--- Begin ---

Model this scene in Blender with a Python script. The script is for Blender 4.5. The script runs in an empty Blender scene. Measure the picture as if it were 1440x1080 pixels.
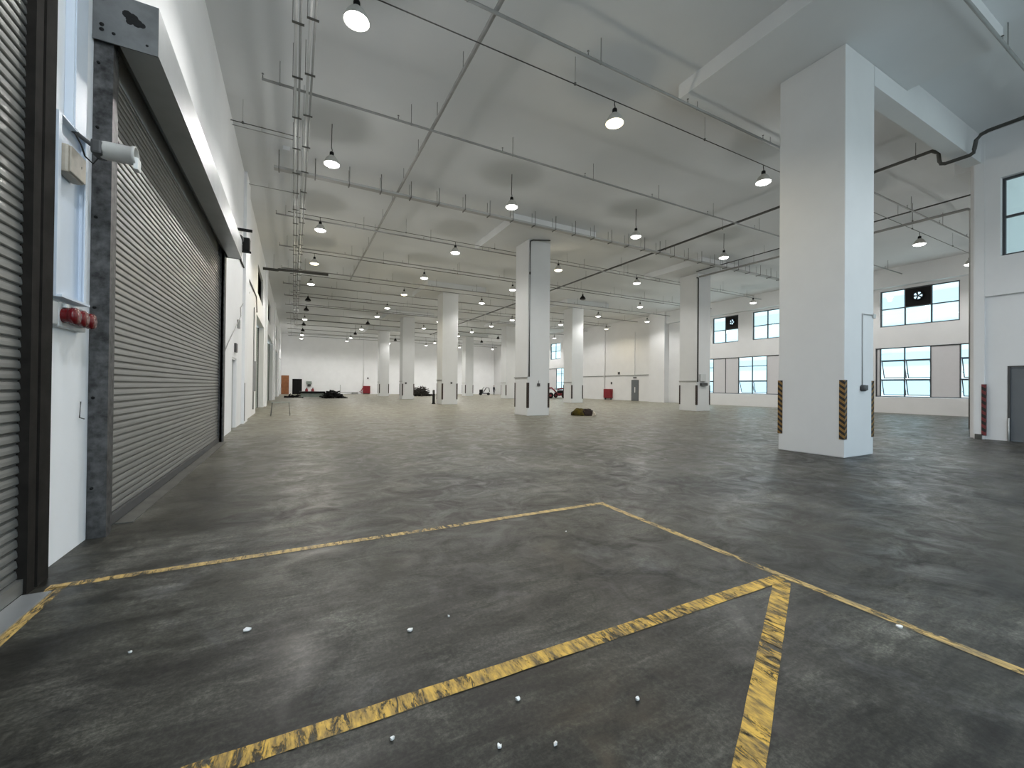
import bpy, bmesh, math, random
from mathutils import Vector, Matrix
S = bpy.context.scene
C = S.collection
random.seed(7)
rad = math.radians

# ------------------------------------------------------------------ camera
CAMH = 1.55
cam_d = bpy.data.cameras.new('camera')
cam_d.sensor_width = 36.0
cam_d.lens = 583.0 / 1440.0 * 36.0
cam_d.clip_end = 400
cam = bpy.data.objects.new('camera', cam_d); C.objects.link(cam)
_y, _p, _r = rad(27.80), rad(0.385), rad(0.56)
fw = Vector((math.sin(_y), math.cos(_y), 0)); rt = Vector((math.cos(_y), -math.sin(_y), 0)); up = Vector((0, 0, 1))
f2 = fw*math.cos(_p) + up*math.sin(_p); u2 = up*math.cos(_p) - fw*math.sin(_p)
R = rt*math.cos(_r) + u2*math.sin(_r); U = u2*math.cos(_r) - rt*math.sin(_r)
m = Matrix(((R.x, U.x, -f2.x, 0), (R.y, U.y, -f2.y, 0), (R.z, U.z, -f2.z, CAMH), (0, 0, 0, 1)))
cam.matrix_world = m
S.camera = cam

# ------------------------------------------------------------------ view and daylight
S.view_settings.view_transform = 'Standard'
S.view_settings.look = 'None'
S.view_settings.gamma = 1.0
S.view_settings.exposure = -0.3
S.view_settings.use_curve_mapping = False
S.cycles.max_bounces = 10
S.cycles.diffuse_bounces = 6
S.cycles.transparent_max_bounces = 12
S.cycles.sample_clamp_indirect = 6.0
S.cycles.caustics_reflective = False
S.cycles.caustics_refractive = False
S.cycles.use_denoising = True

w = bpy.data.worlds.new('world'); S.world = w; w.use_nodes = True
nt = w.node_tree; nt.nodes.clear()
out = nt.nodes.new('ShaderNodeOutputWorld'); bg = nt.nodes.new('ShaderNodeBackground')
tc = nt.nodes.new('ShaderNodeTexCoord'); sep = nt.nodes.new('ShaderNodeSeparateXYZ'); cr = nt.nodes.new('ShaderNodeValToRGB')
nt.links.new(tc.outputs['Generated'], sep.inputs[0]); nt.links.new(sep.outputs['Z'], cr.inputs[0])
cr.color_ramp.elements[0].position = 0.0; cr.color_ramp.elements[0].color = (0.74, 0.87, 0.92, 1)
cr.color_ramp.elements[1].position = 0.5; cr.color_ramp.elements[1].color = (0.50, 0.76, 1.0, 1)
nt.links.new(cr.outputs[0], bg.inputs[0]); bg.inputs[1].default_value = 3.1
nt.links.new(bg.outputs[0], out.inputs[0])
LAMP_W = 500.0

def portal(loc, rot, sx, sy):
    d = bpy.data.lights.new('daylight_portal', 'AREA'); d.shape = 'RECTANGLE'; d.size = sx; d.size_y = sy
    d.cycles.is_portal = True
    o = bpy.data.objects.new('daylight_portal', d); C.objects.link(o); o.location = loc; o.rotation_euler = rot
for (x, y0, y1, z0, z1) in ((36.7, 9.8, 13.7, 5.95, 8.45), (36.7, 5.6, 31, 1.1, 4.5), (36.7, 20, 31, 5.95, 8.45), (20.15, -8, 4.4, 5.85, 8.35), (20.15, -8, 1.6, 1.1, 4.45)):
    portal((x, (y0+y1)/2, (z0+z1)/2), (0, rad(90), 0), z1-z0, y1-y0)
portal((9.0, -8.75, 3.6), (rad(-90), 0, 0), 18, 7.0)

# ------------------------------------------------------------------ materials
def nodes(name):
    m = bpy.data.materials.new(name); m.use_nodes = True
    t = m.node_tree; b = t.nodes['Principled BSDF']
    return m, t, b
def N(t, kind, **kw):
    n = t.nodes.new(kind)
    for k, v in kw.items():
        if k in n.inputs: n.inputs[k].default_value = v
        else: setattr(n, k, v)
    return n
def ramp(t, src, stops):
    r = t.nodes.new('ShaderNodeValToRGB'); t.links.new(src, r.inputs[0])
    e = r.color_ramp.elements
    while len(e) < len(stops): e.new(0.5)
    for i, (p, c) in enumerate(stops):
        e[i].position = p; e[i].color = tuple(c)+(1,) if len(c) == 3 else c
    return r
def mat(name, col, rough=0.6, metal=0.0, var=0.0, scale=3.0, bump=0.0, bscale=40.0, emit=None, es=0.0, stretch=None):
    m, t, b = nodes(name)
    b.inputs['Roughness'].default_value = rough; b.inputs['Metallic'].default_value = metal
    b.inputs['Base Color'].default_value = tuple(col)+(1,)
    if var or bump:
        tcn = t.nodes.new('ShaderNodeTexCoord'); src = tcn.outputs['Object']
        if stretch:
            mp = t.nodes.new('ShaderNodeMapping'); mp.inputs['Scale'].default_value = stretch; t.links.new(src, mp.inputs[0]); src = mp.outputs[0]
    if var:
        n = N(t, 'ShaderNodeTexNoise', Scale=scale, Detail=5.0, Roughness=0.6); t.links.new(src, n.inputs['Vector'])
        lo = [c*(1-var) for c in col]; hi = [min(1, c*(1+var)) for c in col]
        r = ramp(t, n.outputs['Fac'], [(0.3, lo), (0.7, hi)]); t.links.new(r.outputs[0], b.inputs['Base Color'])
    if bump:
        n2 = N(t, 'ShaderNodeTexNoise', Scale=bscale, Detail=3.0); t.links.new(src, n2.inputs['Vector'])
        bp = N(t, 'ShaderNodeBump', Strength=bump, Distance=0.01); t.links.new(n2.outputs['Fac'], bp.inputs['Height']); t.links.new(bp.outputs[0], b.inputs['Normal'])
    if emit:
        b.inputs['Emission Color'].default_value = tuple(emit)+(1,); b.inputs['Emission Strength'].default_value = es
    return m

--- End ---

• What to do:
Produce an exact copy of each line of data, skipping embedded images.

• The solution:
Model this scene in Blender with a Python script. The script is for Blender 4.5. The script runs in an empty Blender scene. Measure the picture as if it were 1440x1080 pixels.
import bpy, bmesh, math, random
from mathutils import Vector, Matrix
S = bpy.context.scene
C = S.collection
random.seed(7)
rad = math.radians

# ------------------------------------------------------------------ camera
CAMH = 1.55
cam_d = bpy.data.cameras.new('camera')
cam_d.sensor_width = 36.0
cam_d.lens = 583.0 / 1440.0 * 36.0
cam_d.clip_end = 400
cam = bpy.data.objects.new('camera', cam_d); C.objects.link(cam)
_y, _p, _r = rad(27.80), rad(0.385), rad(0.56)
fw = Vector((math.sin(_y), math.cos(_y), 0)); rt = Vector((math.cos(_y), -math.sin(_y), 0)); up = Vector((0, 0, 1))
f2 = fw*math.cos(_p) + up*math.sin(_p); u2 = up*math.cos(_p) - fw*math.sin(_p)
R = rt*math.cos(_r) + u2*math.sin(_r); U = u2*math.cos(_r) - rt*math.sin(_r)
m = Matrix(((R.x, U.x, -f2.x, 0), (R.y, U.y, -f2.y, 0), (R.z, U.z, -f2.z, CAMH), (0, 0, 0, 1)))
cam.matrix_world = m
S.camera = cam

# ------------------------------------------------------------------ view and daylight
S.view_settings.view_transform = 'Standard'
S.view_settings.look = 'None'
S.view_settings.gamma = 1.0
S.view_settings.exposure = -0.3
S.view_settings.use_curve_mapping = False
S.cycles.max_bounces = 10
S.cycles.diffuse_bounces = 6
S.cycles.transparent_max_bounces = 12
S.cycles.sample_clamp_indirect = 6.0
S.cycles.caustics_reflective = False
S.cycles.caustics_refractive = False
S.cycles.use_denoising = True

w = bpy.data.worlds.new('world'); S.world = w; w.use_nodes = True
nt = w.node_tree; nt.nodes.clear()
out = nt.nodes.new('ShaderNodeOutputWorld'); bg = nt.nodes.new('ShaderNodeBackground')
tc = nt.nodes.new('ShaderNodeTexCoord'); sep = nt.nodes.new('ShaderNodeSeparateXYZ'); cr = nt.nodes.new('ShaderNodeValToRGB')
nt.links.new(tc.outputs['Generated'], sep.inputs[0]); nt.links.new(sep.outputs['Z'], cr.inputs[0])
cr.color_ramp.elements[0].position = 0.0; cr.color_ramp.elements[0].color = (0.74, 0.87, 0.92, 1)
cr.color_ramp.elements[1].position = 0.5; cr.color_ramp.elements[1].color = (0.50, 0.76, 1.0, 1)
nt.links.new(cr.outputs[0], bg.inputs[0]); bg.inputs[1].default_value = 3.1
nt.links.new(bg.outputs[0], out.inputs[0])
LAMP_W = 500.0

def portal(loc, rot, sx, sy):
    d = bpy.data.lights.new('daylight_portal', 'AREA'); d.shape = 'RECTANGLE'; d.size = sx; d.size_y = sy
    d.cycles.is_portal = True
    o = bpy.data.objects.new('daylight_portal', d); C.objects.link(o); o.location = loc; o.rotation_euler = rot
for (x, y0, y1, z0, z1) in ((36.7, 9.8, 13.7, 5.95, 8.45), (36.7, 5.6, 31, 1.1, 4.5), (36.7, 20, 31, 5.95, 8.45), (20.15, -8, 4.4, 5.85, 8.35), (20.15, -8, 1.6, 1.1, 4.45)):
    portal((x, (y0+y1)/2, (z0+z1)/2), (0, rad(90), 0), z1-z0, y1-y0)
portal((9.0, -8.75, 3.6), (rad(-90), 0, 0), 18, 7.0)

# ------------------------------------------------------------------ materials
def nodes(name):
    m = bpy.data.materials.new(name); m.use_nodes = True
    t = m.node_tree; b = t.nodes['Principled BSDF']
    return m, t, b
def N(t, kind, **kw):
    n = t.nodes.new(kind)
    for k, v in kw.items():
        if k in n.inputs: n.inputs[k].default_value = v
        else: setattr(n, k, v)
    return n
def ramp(t, src, stops):
    r = t.nodes.new('ShaderNodeValToRGB'); t.links.new(src, r.inputs[0])
    e = r.color_ramp.elements
    while len(e) < len(stops): e.new(0.5)
    for i, (p, c) in enumerate(stops):
        e[i].position = p; e[i].color = tuple(c)+(1,) if len(c) == 3 else c
    return r
def mat(name, col, rough=0.6, metal=0.0, var=0.0, scale=3.0, bump=0.0, bscale=40.0, emit=None, es=0.0, stretch=None):
    m, t, b = nodes(name)
    b.inputs['Roughness'].default_value = rough; b.inputs['Metallic'].default_value = metal
    b.inputs['Base Color'].default_value = tuple(col)+(1,)
    if var or bump:
        tcn = t.nodes.new('ShaderNodeTexCoord'); src = tcn.outputs['Object']
        if stretch:
            mp = t.nodes.new('ShaderNodeMapping'); mp.inputs['Scale'].default_value = stretch; t.links.new(src, mp.inputs[0]); src = mp.outputs[0]
    if var:
        n = N(t, 'ShaderNodeTexNoise', Scale=scale, Detail=5.0, Roughness=0.6); t.links.new(src, n.inputs['Vector'])
        lo = [c*(1-var) for c in col]; hi = [min(1, c*(1+var)) for c in col]
        r = ramp(t, n.outputs['Fac'], [(0.3, lo), (0.7, hi)]); t.links.new(r.outputs[0], b.inputs['Base Color'])
    if bump:
        n2 = N(t, 'ShaderNodeTexNoise', Scale=bscale, Detail=3.0); t.links.new(src, n2.inputs['Vector'])
        bp = N(t, 'ShaderNodeBump', Strength=bump, Distance=0.01); t.links.new(n2.outputs['Fac'], bp.inputs['Height']); t.links.new(bp.outputs[0], b.inputs['Normal'])
    if emit:
        b.inputs['Emission Color'].default_value = tuple(emit)+(1,); b.inputs['Emission Strength'].default_value = es
    return m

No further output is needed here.